Among the lines below, keep only those from the one containing "What Blender Python" through the one containing "sc.camera = cam", and reproduce them exactly.

_Dataset content_.
»»
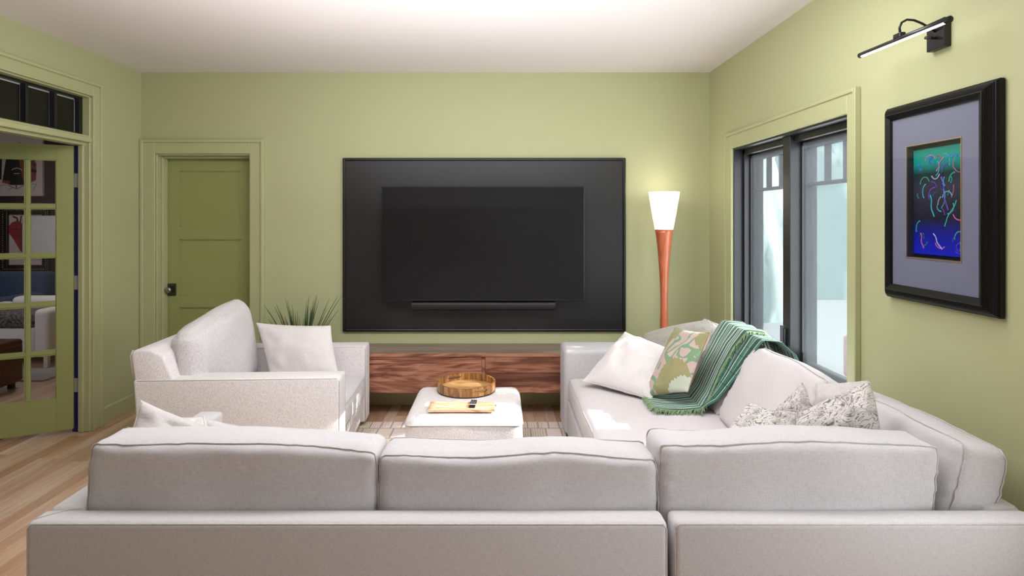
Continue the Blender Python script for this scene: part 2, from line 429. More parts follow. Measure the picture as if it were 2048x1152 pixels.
««
»»
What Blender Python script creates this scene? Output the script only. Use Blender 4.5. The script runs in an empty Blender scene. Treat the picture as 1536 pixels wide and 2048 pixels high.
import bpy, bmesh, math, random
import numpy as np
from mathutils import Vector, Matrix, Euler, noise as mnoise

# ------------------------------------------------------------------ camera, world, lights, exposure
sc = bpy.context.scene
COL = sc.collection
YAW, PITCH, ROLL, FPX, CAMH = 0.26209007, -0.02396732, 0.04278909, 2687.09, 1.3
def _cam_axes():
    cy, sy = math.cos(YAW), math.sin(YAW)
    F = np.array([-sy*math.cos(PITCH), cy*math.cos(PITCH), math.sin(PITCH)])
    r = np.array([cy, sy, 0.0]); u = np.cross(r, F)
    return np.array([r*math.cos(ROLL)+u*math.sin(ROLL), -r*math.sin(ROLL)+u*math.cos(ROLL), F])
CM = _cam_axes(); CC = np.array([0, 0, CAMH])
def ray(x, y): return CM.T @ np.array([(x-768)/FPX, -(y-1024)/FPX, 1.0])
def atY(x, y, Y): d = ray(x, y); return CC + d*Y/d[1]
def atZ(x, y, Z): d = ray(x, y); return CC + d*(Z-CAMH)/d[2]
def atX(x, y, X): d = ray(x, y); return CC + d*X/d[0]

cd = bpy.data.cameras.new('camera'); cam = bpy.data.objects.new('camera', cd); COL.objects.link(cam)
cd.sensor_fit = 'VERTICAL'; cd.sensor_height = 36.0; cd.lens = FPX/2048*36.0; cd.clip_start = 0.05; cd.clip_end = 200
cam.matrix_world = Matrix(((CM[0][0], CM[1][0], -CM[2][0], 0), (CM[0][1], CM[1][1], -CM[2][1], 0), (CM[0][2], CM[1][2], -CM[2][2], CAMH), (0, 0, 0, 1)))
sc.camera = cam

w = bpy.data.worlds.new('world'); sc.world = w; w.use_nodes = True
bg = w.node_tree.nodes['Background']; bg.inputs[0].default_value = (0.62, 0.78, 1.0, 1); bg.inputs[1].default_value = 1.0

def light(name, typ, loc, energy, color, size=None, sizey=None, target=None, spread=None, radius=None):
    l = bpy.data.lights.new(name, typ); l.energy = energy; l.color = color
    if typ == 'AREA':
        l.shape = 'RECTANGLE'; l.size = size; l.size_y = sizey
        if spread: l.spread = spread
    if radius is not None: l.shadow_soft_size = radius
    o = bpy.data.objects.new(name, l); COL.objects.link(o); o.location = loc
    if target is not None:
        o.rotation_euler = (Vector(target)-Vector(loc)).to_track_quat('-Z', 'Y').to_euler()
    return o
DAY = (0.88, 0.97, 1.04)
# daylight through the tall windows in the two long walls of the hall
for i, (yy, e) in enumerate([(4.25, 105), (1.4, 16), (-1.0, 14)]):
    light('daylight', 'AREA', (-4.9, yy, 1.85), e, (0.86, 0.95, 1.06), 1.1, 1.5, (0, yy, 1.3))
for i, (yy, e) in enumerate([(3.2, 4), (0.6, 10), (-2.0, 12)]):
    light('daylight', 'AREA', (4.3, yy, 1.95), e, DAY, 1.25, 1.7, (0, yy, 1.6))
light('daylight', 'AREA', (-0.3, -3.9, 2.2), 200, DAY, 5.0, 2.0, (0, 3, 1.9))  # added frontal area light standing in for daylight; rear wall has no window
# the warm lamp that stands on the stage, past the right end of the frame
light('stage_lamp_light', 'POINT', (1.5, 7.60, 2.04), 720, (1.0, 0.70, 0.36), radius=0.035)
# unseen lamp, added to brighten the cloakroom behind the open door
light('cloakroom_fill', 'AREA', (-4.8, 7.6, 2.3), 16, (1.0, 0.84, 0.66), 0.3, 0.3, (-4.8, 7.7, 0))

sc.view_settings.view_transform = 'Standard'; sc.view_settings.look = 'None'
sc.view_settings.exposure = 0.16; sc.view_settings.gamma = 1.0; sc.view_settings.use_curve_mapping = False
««
_Exercise response_.
What Blender Python script creates this scene? Output the script only. Use Blender 4.5. The script runs in an empty Blender scene. Treat the picture as 1536 pixels wide and 2048 pixels high.
import bpy, bmesh, math, random
import numpy as np
from mathutils import Vector, Matrix, Euler, noise as mnoise

# ------------------------------------------------------------------ camera, world, lights, exposure
sc = bpy.context.scene
COL = sc.collection
YAW, PITCH, ROLL, FPX, CAMH = 0.26209007, -0.02396732, 0.04278909, 2687.09, 1.3
def _cam_axes():
    cy, sy = math.cos(YAW), math.sin(YAW)
    F = np.array([-sy*math.cos(PITCH), cy*math.cos(PITCH), math.sin(PITCH)])
    r = np.array([cy, sy, 0.0]); u = np.cross(r, F)
    return np.array([r*math.cos(ROLL)+u*math.sin(ROLL), -r*math.sin(ROLL)+u*math.cos(ROLL), F])
CM = _cam_axes(); CC = np.array([0, 0, CAMH])
def ray(x, y): return CM.T @ np.array([(x-768)/FPX, -(y-1024)/FPX, 1.0])
def atY(x, y, Y): d = ray(x, y); return CC + d*Y/d[1]
def atZ(x, y, Z): d = ray(x, y); return CC + d*(Z-CAMH)/d[2]
def atX(x, y, X): d = ray(x, y); return CC + d*X/d[0]

cd = bpy.data.cameras.new('camera'); cam = bpy.data.objects.new('camera', cd); COL.objects.link(cam)
cd.sensor_fit = 'VERTICAL'; cd.sensor_height = 36.0; cd.lens = FPX/2048*36.0; cd.clip_start = 0.05; cd.clip_end = 200
cam.matrix_world = Matrix(((CM[0][0], CM[1][0], -CM[2][0], 0), (CM[0][1], CM[1][1], -CM[2][1], 0), (CM[0][2], CM[1][2], -CM[2][2], CAMH), (0, 0, 0, 1)))
sc.camera = cam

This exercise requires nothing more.